To optimize, we can model the problem as a union-find (disjoint set) problem. By grouping all connected words together, we can quickly check if two words are in the same group (i.e., similar, directly or indirectly) in nearly constant time.

Solution Approach

To efficiently determine if two words are similar (directly or transitively), we'll use the Union-Find (Disjoint Set Union, DSU) data structure. Here’s how the approach works step by step:
  1. Build the Union-Find Structure:
    • Initialize a parent map to keep track of each word’s group leader (its “parent”).
    • For every pair (a, b) in pairs, union them together so they belong to the same group.
  2. Union and Find Operations:
    • Find(x): Follows parent pointers until it reaches the root representative of x’s group.
    • Union(x, y): Finds the roots of x and y, and merges them by pointing one root to the other.
    • Path compression is used in find to flatten the structure for faster future queries.
  3. Check Each Word Pair:
    • For each position i, if words1[i] and words2[i] are the same, continue.
    • Otherwise, check if they have the same root in the union-find structure.
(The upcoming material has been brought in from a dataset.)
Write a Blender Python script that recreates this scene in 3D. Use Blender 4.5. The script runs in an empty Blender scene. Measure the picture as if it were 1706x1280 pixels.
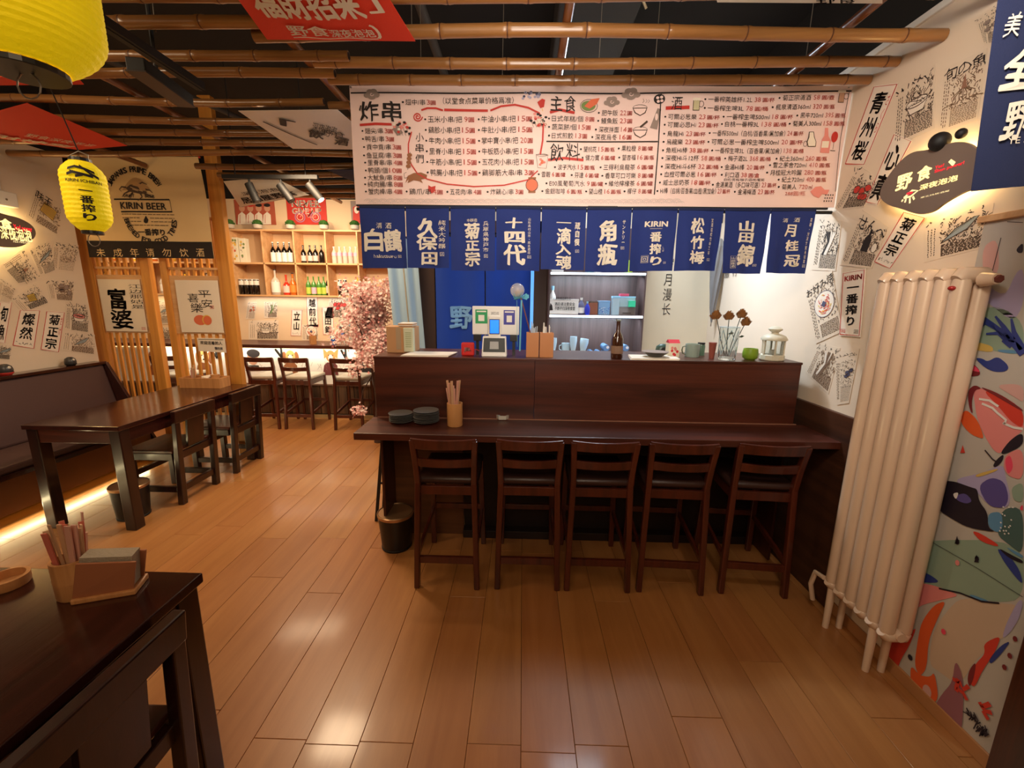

If not, return false.
  4. Edge Case:
    • If the lengths of words1 and words2 differ, immediately return false.

This approach is efficient because union-find operations are nearly constant time with path compression.

Example Walkthrough

Example Input:
  • words1 = ["great", "acting", "skills"]
  • words2 = ["fine", "drama", "talent"]
  • pairs = [["great", "good"], ["fine", "good"], ["acting","drama"], ["skills","talent"]]
Step-by-Step:
  1. Build the union-find structure:
    • Union "great" and "good" → group: {"great", "good"}
    • Union "fine" and "good" → group: {"great", "good", "fine"}
    • Union "acting" and "drama" → group: {"acting", "drama"}
    • Union "skills" and "talent" → group: {"skills", "talent"}
  2. Check each word pair:
    • "great" vs "fine": Both are in the same group (via "good"), so similar.
    • "acting" vs "drama": Both are in the same group, so similar.
    • "skills" vs "talent": Both are in the same group, so similar.
  3. All pairs pass, so return True.

Time and Space Complexity

Brute-Force Approach:
  • For each word pair, a BFS/DFS could take O(P) time (where P is the number of pairs), leading to O(N*P) for N word pairs—potentially very slow.
  • Space: O(P) for the graph.
Optimized (Union-Find) Approach:
  • Union-Find operations with path compression are nearly O(1) per operation (amortized), so total time is O(P + N), where P is the number of pairs and N is the number of words.
  • Space: O(U), where U is the number of unique words in pairs and sentences (for the parent map).

Summary

The key insight is to treat word similarities as a graph and use the union-find data structure to efficiently group words that are transitively similar. This allows us to check, in nearly constant time, whether two words are in the same similarity group. The approach is elegant because it converts a potentially expensive search problem into a series of quick lookups, making it suitable even for large inputs.